Of all the films at Sundance this year, How She Move has the luckiest timing. It has no stars, an all-black cast, and a thoroughly conventional story – but it’s also about step dancing, a red-hot trend that has kept the similar Stomp the Yard at the top of the box office for two surprising weeks. Despite its presence at an independent film festival, How She Move could achieve the same feat, and to judge from the constant Blackberry abuse during the screening, many acquisitions execs felt the same way.
Raya Green (the appealing Rutina Wesley) is a bright seventeen-year-old who leaves her crime-ridden community to attend private school, and she’s developed a bit of a superiority complex about it. However, all that comes crashing down when her drug-addicted sister dies after a lengthy stay in rehab – a situation that saps Raya’s family of both their spirit and their money. As Raya puts it, “Private rehab for Pam meant no private school for me, so I got shipped to Hell High.

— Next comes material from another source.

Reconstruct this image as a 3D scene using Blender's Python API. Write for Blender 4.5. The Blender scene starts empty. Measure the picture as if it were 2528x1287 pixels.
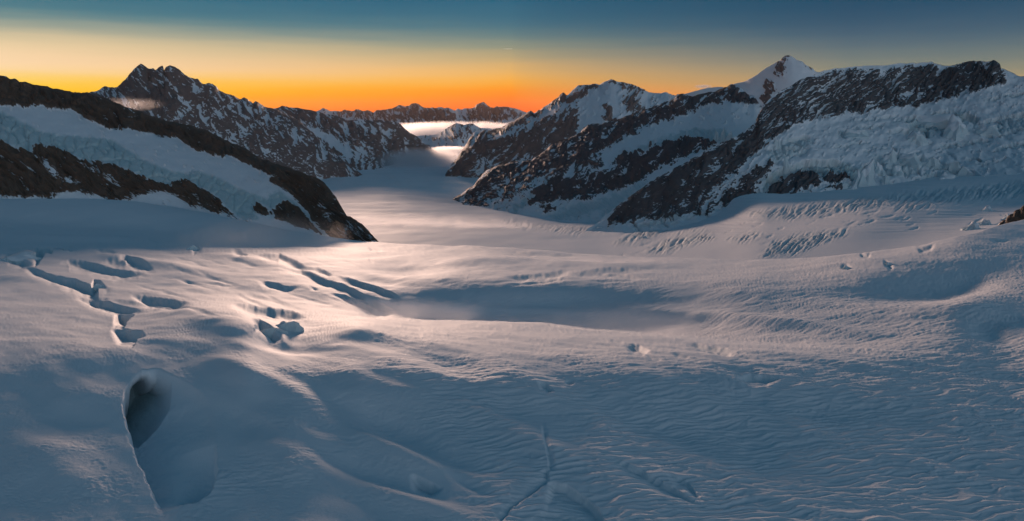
import bpy, math, random
import numpy as np
from mathutils import Vector
random.seed(7)
SC = bpy.context.scene
COL = SC.collection
R = math.radians

# ------------------------------------------------------------------ camera
F, CX, CY, HOR = 1805.0, 1264.0, 643.5, 272.0       # focal length and horizon row of the photograph
PITCH = math.atan((CY - HOR) / F)
cam = bpy.data.cameras.new('camera')
cam.sensor_width = 36.0
cam.lens = 36.0 * F / 2528.0
cam.clip_start, cam.clip_end = 1.0, 250000.0
cam_ob = bpy.data.objects.new('camera', cam)
COL.objects.link(cam_ob)
cam_ob.rotation_euler = (math.pi / 2 - PITCH, 0, 0)
SC.camera = cam_ob

# ------------------------------------------------------------------ exposure, world, sun
SC.view_settings.view_transform = 'Standard'
SC.view_settings.look = 'None'
SC.view_settings.gamma = 1.0
SC.view_settings.use_curve_mapping = False
SC.view_settings.exposure = 1.0
SC.render.engine = 'CYCLES'
SC.cycles.use_denoising = True
SC.cycles.max_bounces = 6
SC.cycles.volume_bounces = 3

SUN_AZ, SUN_EL = R(-13.0), R(1.45)
GLOW_AZ = R(-36.0)      # azimuth from the view axis (left is negative), elevation
SUN_DIR = Vector((math.sin(SUN_AZ) * math.cos(SUN_EL), math.cos(SUN_AZ) * math.cos(SUN_EL), math.sin(SUN_EL)))


def lin(c):
    return tuple((v / 255 / 12.92) if v / 255 <= 0.04045 else ((v / 255 + 0.055) / 1.055) ** 2.4 for v in c)


world = bpy.data.worlds.new('World')
SC.world = world
world.use_nodes = True
nt = world.node_tree
nt.nodes.clear()


def N(t, kind, **kw):
    n = t.nodes.new(kind)
    for k, v in kw.items():
        setattr(n, k, v)
    return n


def M(t, op, a, b=None, clamp=False):
    n = t.nodes.new('ShaderNodeMath')
    n.operation = op
    n.use_clamp = clamp
    for i, v in enumerate((a, b)):
        if v is None:
            continue
        if isinstance(v, (int, float)):
            n.inputs[i].default_value = v
        else:
            t.links.new(v, n.inputs[i])
    return n.outputs[0]


def ramp(t, fac, stops, interp='B_SPLINE'):
    n = t.nodes.new('ShaderNodeValToRGB')
    cr = n.color_ramp
    cr.interpolation = interp
    while len(cr.elements) < len(stops):
        cr.elements.new(0.5)
    for e, (p, c) in zip(cr.elements, stops):
        e.position = p
        e.color = (*c, 1)
    t.links.new(fac, n.inputs[0])
    return n.outputs[0]


out = N(nt, 'ShaderNodeOutputWorld')
sky = N(nt, 'ShaderNodeTexSky', sky_type='NISHITA', sun_disc=False, sun_elevation=SUN_EL, sun_rotation=SUN_AZ,
        altitude=3500.0, air_density=1.0, dust_density=1.0, ozone_density=3.0)
bg1 = N(nt, 'ShaderNodeBackground')
bg1.inputs[1].default_value = 0.0015
nt.links.new(sky.outputs[0], bg1.inputs[0])
# dawn colours of the air: bands by height above the horizon, lower and dimmer away from the sun
tc = N(nt, 'ShaderNodeTexCoord')
sep = N(nt, 'ShaderNodeSeparateXYZ')
nt.links.new(tc.outputs['Generated'], sep.inputs[0])
el = M(nt, 'ARCSINE', sep.outputs[2])
deg = M(nt, 'MULTIPLY', el, 180 / math.pi)
az = M(nt, 'ARCTAN2', sep.outputs[0], sep.outputs[1])
daz = M(nt, 'ABSOLUTE', M(nt, 'WRAP', M(nt, 'SUBTRACT', az, GLOW_AZ), 0))
wrapn = daz.node.inputs[0].links[0].from_node
wrapn.inputs[1].default_value = math.pi
wrapn.inputs[2].default_value = -math.pi
away = M(nt, 'DIVIDE', daz, math.pi)                        # 0 towards the sun, 1 opposite
e2 = M(nt, 'MAXIMUM', deg, 0.0)
stv = N(nt, 'ShaderNodeMapping')
stv.inputs['Scale'].default_value = (3.0, 3.0, 60.0)
nt.links.new(tc.outputs['Generated'], stv.inputs[0])
stn = N(nt, 'ShaderNodeTexNoise')
stn.inputs['Scale'].default_value = 1.6
stn.inputs['Detail'].default_value = 5
nt.links.new(stv.outputs[0], stn.inputs['Vector'])
pos = M(nt, 'ADD', M(nt, 'POWER', M(nt, 'DIVIDE', e2, 90.0, clamp=True), 0.45), M(nt, 'MULTIPLY', M(nt, 'SUBTRACT', stn.outputs[0], 0.5), 0.018), )


def ep(d):
    return (d / 90.0) ** 0.45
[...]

The new school is an old one in many ways, filled as it is with former friends Raya had left behind a long time ago. It’s also a hub for step dancing, and when Raya learns of a lucrative dance competition coming up (one that could conveniently finance, say, a private school education), she has no other choice but to join forces with the peers she is so wary of. Luckily, the girl’s got skills, and she joins up with an impressive step dancing crew led by the handsome Bishop (Dwain Murphy). Familiar setbacks, victories, and romance follow.
How She Move may not break any new ground, but it’s still enjoyable, and it has in out director Ian Iqbal Rashid (A Touch of Pink) a man who’s not afraid to shoot dance sequences in unbroken long takes. For that alone, let’s hope How She Move follows a path to success as preordained as Raya’s.